Home   Time Zones   The Earth Keeps Good Time

The Earth Keeps Good Time

While we are constantly trying to build a better clock, it’s easy to forget there’s a very accurate timekeeper right under our feet: planet Earth.

Illustration image

One speed: Our globe’s rotation keeps an amazingly consistent tempo.


Spinning Reliably

You can literally set your watch by the movement of our planet. The speed of the globe’s spin holds to an extremely consistent tempo, one that is so precise it only varies by a few thousandths of a second, (or milliseconds), a day.

Each 24-hour period on Earth totals out to almost exactly 86,400 seconds. And because this number is so constant, we can use the duration of a day as an extremely reliable way to measure time.

Graph showing length of day in years 1830 to 2020.
Graph showing length of day in years 1830 to 2020.

The Earth’s length of day has only varied by milliseconds since 1830.

But it’s true that a small bit of variation does exist in the speed of the our rotation, mostly due to the influence of celestial neighbors like the Moon, whose gravitational pull can work to slow our globe’s spin.

Better Than Quartz

Despite the tiny changes in our rotation, planet Earth performs much more accurately than some older timekeeping technologies, such as quartz computer clocks and watches. These devices rely on a quartz crystal-controlled oscillator, which vibrates to measure time intervals. When solid-state electronics evolved in the 1970s, this kind of timekeeping became the standard technology for inexpensive consumer electronics.

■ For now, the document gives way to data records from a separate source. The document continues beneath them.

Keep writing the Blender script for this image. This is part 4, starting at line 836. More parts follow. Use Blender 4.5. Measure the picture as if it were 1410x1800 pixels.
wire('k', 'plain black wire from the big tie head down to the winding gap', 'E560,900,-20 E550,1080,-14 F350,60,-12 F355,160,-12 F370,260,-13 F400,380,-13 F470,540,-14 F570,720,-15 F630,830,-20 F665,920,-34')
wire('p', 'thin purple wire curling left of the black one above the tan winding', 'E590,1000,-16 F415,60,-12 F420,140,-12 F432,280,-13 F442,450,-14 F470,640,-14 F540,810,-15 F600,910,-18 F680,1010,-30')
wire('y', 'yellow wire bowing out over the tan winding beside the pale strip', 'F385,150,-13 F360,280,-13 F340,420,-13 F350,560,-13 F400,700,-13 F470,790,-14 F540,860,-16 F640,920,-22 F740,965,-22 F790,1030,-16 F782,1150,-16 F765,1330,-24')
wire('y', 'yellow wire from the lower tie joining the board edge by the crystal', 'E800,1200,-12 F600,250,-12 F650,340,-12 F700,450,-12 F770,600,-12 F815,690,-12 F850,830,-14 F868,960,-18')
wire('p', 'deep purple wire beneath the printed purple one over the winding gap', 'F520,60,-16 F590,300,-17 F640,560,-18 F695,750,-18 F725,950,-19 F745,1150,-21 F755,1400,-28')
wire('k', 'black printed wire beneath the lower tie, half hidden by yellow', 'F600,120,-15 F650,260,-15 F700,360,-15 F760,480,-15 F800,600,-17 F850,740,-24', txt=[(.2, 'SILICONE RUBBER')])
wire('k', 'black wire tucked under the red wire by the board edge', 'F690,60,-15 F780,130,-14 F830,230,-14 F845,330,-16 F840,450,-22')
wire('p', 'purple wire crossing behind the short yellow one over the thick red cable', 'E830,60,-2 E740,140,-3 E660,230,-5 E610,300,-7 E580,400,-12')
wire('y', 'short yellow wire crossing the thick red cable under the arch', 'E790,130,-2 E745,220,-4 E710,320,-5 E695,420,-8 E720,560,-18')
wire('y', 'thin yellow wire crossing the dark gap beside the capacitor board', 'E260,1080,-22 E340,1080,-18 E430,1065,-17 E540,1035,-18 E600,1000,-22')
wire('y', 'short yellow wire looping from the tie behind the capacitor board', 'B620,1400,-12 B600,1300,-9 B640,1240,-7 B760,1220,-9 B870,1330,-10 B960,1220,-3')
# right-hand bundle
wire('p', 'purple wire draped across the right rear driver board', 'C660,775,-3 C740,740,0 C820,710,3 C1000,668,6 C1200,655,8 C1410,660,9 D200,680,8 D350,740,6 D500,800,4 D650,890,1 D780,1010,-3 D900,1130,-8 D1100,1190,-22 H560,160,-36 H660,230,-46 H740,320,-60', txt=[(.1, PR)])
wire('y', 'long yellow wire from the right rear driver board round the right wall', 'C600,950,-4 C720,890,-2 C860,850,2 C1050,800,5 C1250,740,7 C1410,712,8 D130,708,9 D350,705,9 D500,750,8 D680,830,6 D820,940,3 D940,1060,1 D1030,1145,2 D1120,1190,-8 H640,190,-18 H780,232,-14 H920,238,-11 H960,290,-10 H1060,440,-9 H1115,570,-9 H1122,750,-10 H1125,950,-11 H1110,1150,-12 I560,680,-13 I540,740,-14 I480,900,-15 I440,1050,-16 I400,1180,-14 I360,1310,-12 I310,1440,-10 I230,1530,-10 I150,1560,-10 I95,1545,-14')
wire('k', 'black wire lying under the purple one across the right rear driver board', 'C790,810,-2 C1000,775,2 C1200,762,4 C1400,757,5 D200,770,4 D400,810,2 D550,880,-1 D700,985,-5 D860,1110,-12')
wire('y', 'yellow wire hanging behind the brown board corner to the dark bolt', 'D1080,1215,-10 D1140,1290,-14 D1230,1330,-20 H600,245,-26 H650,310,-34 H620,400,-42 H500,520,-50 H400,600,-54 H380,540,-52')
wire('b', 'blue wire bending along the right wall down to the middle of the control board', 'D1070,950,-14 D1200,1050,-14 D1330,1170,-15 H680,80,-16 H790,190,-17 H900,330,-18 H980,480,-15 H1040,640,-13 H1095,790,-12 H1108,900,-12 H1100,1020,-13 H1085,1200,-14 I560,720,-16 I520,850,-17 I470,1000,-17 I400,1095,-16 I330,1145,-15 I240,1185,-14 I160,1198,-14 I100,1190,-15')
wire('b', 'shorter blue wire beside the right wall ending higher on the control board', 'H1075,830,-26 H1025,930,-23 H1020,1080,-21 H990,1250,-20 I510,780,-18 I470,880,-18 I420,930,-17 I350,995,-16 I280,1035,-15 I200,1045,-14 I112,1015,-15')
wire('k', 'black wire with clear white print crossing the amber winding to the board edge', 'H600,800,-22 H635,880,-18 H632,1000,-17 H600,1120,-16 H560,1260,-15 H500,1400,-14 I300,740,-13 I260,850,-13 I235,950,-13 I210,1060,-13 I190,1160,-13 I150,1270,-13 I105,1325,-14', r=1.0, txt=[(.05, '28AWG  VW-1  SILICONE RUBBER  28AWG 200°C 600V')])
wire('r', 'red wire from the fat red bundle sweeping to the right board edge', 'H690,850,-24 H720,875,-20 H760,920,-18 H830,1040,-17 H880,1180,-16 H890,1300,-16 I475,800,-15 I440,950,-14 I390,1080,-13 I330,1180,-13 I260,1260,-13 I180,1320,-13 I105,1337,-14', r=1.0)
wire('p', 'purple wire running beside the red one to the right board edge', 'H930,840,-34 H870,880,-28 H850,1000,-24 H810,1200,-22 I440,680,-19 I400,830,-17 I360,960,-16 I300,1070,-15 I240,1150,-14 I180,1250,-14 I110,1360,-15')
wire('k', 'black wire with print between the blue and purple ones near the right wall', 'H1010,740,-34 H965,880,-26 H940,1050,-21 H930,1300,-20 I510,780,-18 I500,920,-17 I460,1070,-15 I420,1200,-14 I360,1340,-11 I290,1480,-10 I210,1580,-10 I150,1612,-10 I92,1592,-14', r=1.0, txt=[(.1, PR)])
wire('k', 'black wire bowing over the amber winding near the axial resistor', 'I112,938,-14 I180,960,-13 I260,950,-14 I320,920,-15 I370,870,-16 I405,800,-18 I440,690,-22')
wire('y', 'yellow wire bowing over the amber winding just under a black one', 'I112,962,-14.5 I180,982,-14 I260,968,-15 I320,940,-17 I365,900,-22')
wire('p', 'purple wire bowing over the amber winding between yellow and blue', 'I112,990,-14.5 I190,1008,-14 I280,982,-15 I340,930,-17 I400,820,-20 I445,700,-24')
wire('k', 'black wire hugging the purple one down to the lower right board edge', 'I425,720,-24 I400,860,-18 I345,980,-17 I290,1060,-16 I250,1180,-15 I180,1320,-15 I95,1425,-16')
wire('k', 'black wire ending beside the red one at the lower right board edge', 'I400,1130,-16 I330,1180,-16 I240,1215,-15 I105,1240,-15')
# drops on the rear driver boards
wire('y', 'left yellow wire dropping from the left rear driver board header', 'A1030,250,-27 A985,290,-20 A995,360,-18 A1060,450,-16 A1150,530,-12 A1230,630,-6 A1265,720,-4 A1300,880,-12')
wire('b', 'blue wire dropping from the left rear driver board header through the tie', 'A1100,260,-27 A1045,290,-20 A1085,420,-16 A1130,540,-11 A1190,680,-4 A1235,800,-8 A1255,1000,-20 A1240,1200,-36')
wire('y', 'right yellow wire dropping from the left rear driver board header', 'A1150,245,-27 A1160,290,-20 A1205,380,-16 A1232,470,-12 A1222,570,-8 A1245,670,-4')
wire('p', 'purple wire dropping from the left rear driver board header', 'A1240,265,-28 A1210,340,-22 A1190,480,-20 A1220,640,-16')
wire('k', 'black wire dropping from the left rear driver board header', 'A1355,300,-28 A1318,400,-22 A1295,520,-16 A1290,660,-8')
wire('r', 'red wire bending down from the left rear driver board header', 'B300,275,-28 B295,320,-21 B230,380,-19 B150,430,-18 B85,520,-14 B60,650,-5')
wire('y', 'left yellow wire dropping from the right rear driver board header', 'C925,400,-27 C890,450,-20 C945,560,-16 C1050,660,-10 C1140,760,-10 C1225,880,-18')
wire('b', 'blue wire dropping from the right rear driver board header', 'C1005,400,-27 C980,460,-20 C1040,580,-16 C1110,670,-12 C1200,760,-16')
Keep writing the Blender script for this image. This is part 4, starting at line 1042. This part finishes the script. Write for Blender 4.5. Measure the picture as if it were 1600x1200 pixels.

But quartz devices are much less accurate than relying on the third rock from the Sun. The vibration of the quartz element decays over time, which can mean these clocks can lose up to half a second a day, adding up to large inaccuracies over time.

Atomic Future

The future of super accurate timekeeping lies with atomic clocks, which manage to outperform even the Earth for precision. In these devices, a quartz oscillator is paired with a group of cesium atoms that work to “nudge” the oscillator and keep its vibrations on the mark at one second, mostly eliminating the decay problem that occurs in older quartz technology.

Another step forward in hyper-accurate timekeeping is NASA's Deep Space Atomic Clock, which was launched into orbit in 2019 and decommissioned in 2021. A new and improved version, the Deep Space Atomic Clock-2, will be onboard the VERITAS Venus mission in 2028.

Rather than use cesium atoms, the Deep Space Clock relies on mercury ions, which have a “hyperfine” transition frequency of 40.50 GHz—and this allows it to calibrate the output of the quartz oscillator even more precisely than cesium-based systems.

Timekeeping from this technology should help spacecraft improve navigation and landing on other planets. Space-based atomic clocks can provide data that can track landing sites within a margin of error of just a few meters, far outstripping Earth-based clock calculations, which can result in the target being off by kilometers.